I am not sure I understood a lot of the film. It tore at all the logical and everyday humdrum notions of what films are usually all about or how predictable they are, in the way they appeal to the popular masses. Perhaps I could be critical about some parts of the film but only if I could truly come up with an alternative reality but that would ultimately only be subjective and not my prerogative, for I am a mere onlooker and observer.

Many questions are summoned to the forefront of my at times feeble consciousness.....as a lover of aesthetically beautiful and visual feasts, I would have to say that Conor afforded a lavish smörgåsbord of assorted visual treasures which the film takes with it, bringing Conor from an obscure unknown and unassertive stance into the drama which then unfolded in all its personal and yet impersonal and at times cold and abstract way... The distances are accentuated from person to person, the private dramas of some of the characters seem to create distance or there is a quality of estrangement from the characters in the film.
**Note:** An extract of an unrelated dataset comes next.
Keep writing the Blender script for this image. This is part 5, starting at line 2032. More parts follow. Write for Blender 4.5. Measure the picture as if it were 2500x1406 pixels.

A deliberately undeveloped feeling of the characters is created.

I found this quote which betokens a meaning I might ascribe to the film:

"I want very much to tell, to talk about, the wholeness inside every human being. It's a strange thing that every human being has a sort of dignity or wholeness in him, and out of that develops relationships to other human beings, tensions, misunderstandings, tenderness, coming in contact, touching and being touched, the cutting off of a contact and what happens then." (Bergman in John Simon's book Ingmar Bergman Directs, 1972)

Reviewed by john-508910 / 10

would probably be an 7 .... but for Australian film a 10

It's really refreshing to see something like this come out of Australia. While I was watching it during the screening, I noticed a few people in the audience were restless, which is understandable because we don't see a lot of cinema like this in Australia, except for during the festivals. This is more like an obscure Asian or old fashioned European film than the sort of drama we're used to from Australia.

The long takes, actors wandering in and out of the frame, the faded childlike colors evoking a nostalgia but also witty reference to the type of theatrical story it is.

I was most impressed by the acting. The boy is really good, and he gets better as the film goes on, which is clearly the intention of the film. And the actresses are really interesting. Particularly the hypnotist woman, who I have seen in other films but is especially good here. I also thought the spitting actress was very good too, quite detestable and quite warm also.

I also think the composition of the shots is one of the strong points of the film. Some beautiful attention to detail throughout gives the story a painterly feel.

Reading the other reviews, a few people lament the lack of story and dramatic signposts. I understand their sentiment, but I don't think it's really this kind of film. Maybe, because it's Australian that's what they expect.

If anything, the dramatic story moments such as the dark haired boy, (son of the director?) let down the film's austere quality. That's my opinion.

On a world scale, I'd give it a 6.5/7 .... but on an Australian scale.... I have to give it a 10.